**EXERCISE INSTRUCTIONS**
Each line of the listing must be transcribed exactly, except for the images, which should be excluded.

**PROVIDED DATA**
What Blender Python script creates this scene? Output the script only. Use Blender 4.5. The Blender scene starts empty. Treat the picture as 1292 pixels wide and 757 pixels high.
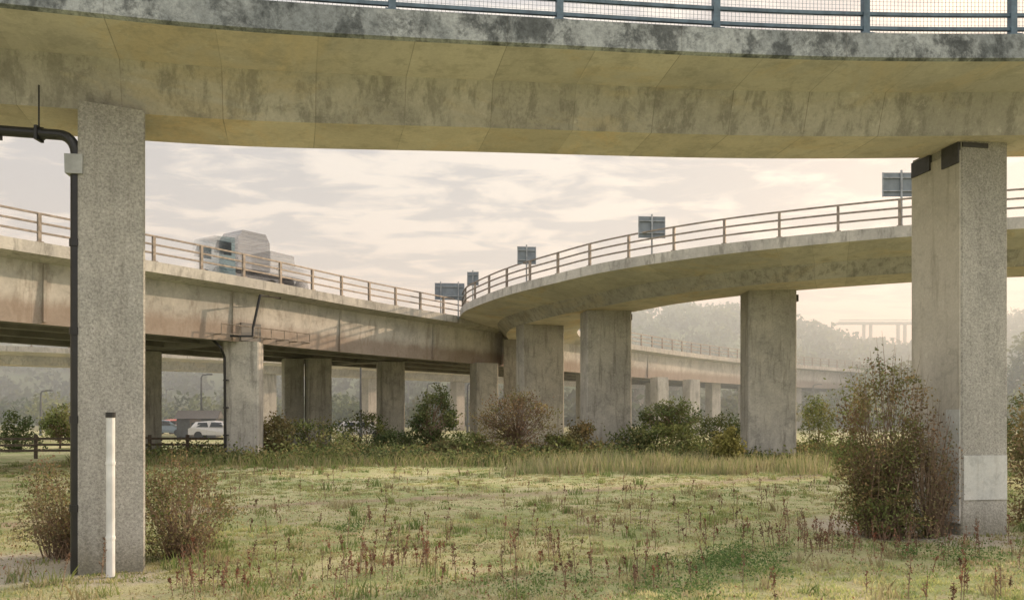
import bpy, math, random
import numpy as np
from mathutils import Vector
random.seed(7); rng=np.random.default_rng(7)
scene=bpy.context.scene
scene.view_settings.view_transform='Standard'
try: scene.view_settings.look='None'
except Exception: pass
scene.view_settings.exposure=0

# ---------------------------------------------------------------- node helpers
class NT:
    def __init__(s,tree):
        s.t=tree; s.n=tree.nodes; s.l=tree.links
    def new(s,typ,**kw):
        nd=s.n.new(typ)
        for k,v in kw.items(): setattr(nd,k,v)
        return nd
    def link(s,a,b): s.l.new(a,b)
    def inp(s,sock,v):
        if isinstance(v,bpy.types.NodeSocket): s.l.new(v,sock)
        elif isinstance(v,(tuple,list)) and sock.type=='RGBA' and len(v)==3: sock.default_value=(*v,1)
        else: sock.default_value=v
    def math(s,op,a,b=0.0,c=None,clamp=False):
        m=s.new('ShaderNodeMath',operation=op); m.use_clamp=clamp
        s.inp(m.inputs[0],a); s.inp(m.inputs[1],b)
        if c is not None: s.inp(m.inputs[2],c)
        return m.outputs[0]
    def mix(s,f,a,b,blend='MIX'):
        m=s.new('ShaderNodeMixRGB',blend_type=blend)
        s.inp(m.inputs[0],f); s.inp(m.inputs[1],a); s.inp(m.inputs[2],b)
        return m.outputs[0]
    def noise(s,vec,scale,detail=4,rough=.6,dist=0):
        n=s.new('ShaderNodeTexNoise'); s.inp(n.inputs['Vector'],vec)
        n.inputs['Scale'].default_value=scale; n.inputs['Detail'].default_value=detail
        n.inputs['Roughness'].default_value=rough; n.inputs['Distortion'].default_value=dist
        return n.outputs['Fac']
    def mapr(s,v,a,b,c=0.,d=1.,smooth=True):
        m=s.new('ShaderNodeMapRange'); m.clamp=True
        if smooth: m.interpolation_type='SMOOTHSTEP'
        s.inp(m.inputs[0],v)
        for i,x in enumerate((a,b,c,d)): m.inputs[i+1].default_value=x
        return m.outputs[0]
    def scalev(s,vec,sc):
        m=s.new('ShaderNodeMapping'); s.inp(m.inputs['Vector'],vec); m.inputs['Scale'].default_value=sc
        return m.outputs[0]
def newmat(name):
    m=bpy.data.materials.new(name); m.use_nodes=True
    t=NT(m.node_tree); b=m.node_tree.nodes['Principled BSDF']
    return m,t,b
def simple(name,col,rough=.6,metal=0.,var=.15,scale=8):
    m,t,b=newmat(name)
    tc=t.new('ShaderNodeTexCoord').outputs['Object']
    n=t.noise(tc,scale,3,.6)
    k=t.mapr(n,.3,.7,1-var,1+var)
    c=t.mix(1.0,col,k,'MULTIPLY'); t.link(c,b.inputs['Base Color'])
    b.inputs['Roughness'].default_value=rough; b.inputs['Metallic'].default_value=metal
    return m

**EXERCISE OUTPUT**
What Blender Python script creates this scene? Output the script only. Use Blender 4.5. The Blender scene starts empty. Treat the picture as 1292 pixels wide and 757 pixels high.
import bpy, math, random
import numpy as np
from mathutils import Vector
random.seed(7); rng=np.random.default_rng(7)
scene=bpy.context.scene
scene.view_settings.view_transform='Standard'
try: scene.view_settings.look='None'
except Exception: pass
scene.view_settings.exposure=0

# ---------------------------------------------------------------- node helpers
class NT:
    def __init__(s,tree):
        s.t=tree; s.n=tree.nodes; s.l=tree.links
    def new(s,typ,**kw):
        nd=s.n.new(typ)
        for k,v in kw.items(): setattr(nd,k,v)
        return nd
    def link(s,a,b): s.l.new(a,b)
    def inp(s,sock,v):
        if isinstance(v,bpy.types.NodeSocket): s.l.new(v,sock)
        elif isinstance(v,(tuple,list)) and sock.type=='RGBA' and len(v)==3: sock.default_value=(*v,1)
        else: sock.default_value=v
    def math(s,op,a,b=0.0,c=None,clamp=False):
        m=s.new('ShaderNodeMath',operation=op); m.use_clamp=clamp
        s.inp(m.inputs[0],a); s.inp(m.inputs[1],b)
        if c is not None: s.inp(m.inputs[2],c)
        return m.outputs[0]
    def mix(s,f,a,b,blend='MIX'):
        m=s.new('ShaderNodeMixRGB',blend_type=blend)
        s.inp(m.inputs[0],f); s.inp(m.inputs[1],a); s.inp(m.inputs[2],b)
        return m.outputs[0]
    def noise(s,vec,scale,detail=4,rough=.6,dist=0):
        n=s.new('ShaderNodeTexNoise'); s.inp(n.inputs['Vector'],vec)
        n.inputs['Scale'].default_value=scale; n.inputs['Detail'].default_value=detail
        n.inputs['Roughness'].default_value=rough; n.inputs['Distortion'].default_value=dist
        return n.outputs['Fac']
    def mapr(s,v,a,b,c=0.,d=1.,smooth=True):
        m=s.new('ShaderNodeMapRange'); m.clamp=True
        if smooth: m.interpolation_type='SMOOTHSTEP'
        s.inp(m.inputs[0],v)
        for i,x in enumerate((a,b,c,d)): m.inputs[i+1].default_value=x
        return m.outputs[0]
    def scalev(s,vec,sc):
        m=s.new('ShaderNodeMapping'); s.inp(m.inputs['Vector'],vec); m.inputs['Scale'].default_value=sc
        return m.outputs[0]
def newmat(name):
    m=bpy.data.materials.new(name); m.use_nodes=True
    t=NT(m.node_tree); b=m.node_tree.nodes['Principled BSDF']
    return m,t,b
def simple(name,col,rough=.6,metal=0.,var=.15,scale=8):
    m,t,b=newmat(name)
    tc=t.new('ShaderNodeTexCoord').outputs['Object']
    n=t.noise(tc,scale,3,.6)
    k=t.mapr(n,.3,.7,1-var,1+var)
    c=t.mix(1.0,col,k,'MULTIPLY'); t.link(c,b.inputs['Base Color'])
    b.inputs['Roughness'].default_value=rough; b.inputs['Metallic'].default_value=metal
    return m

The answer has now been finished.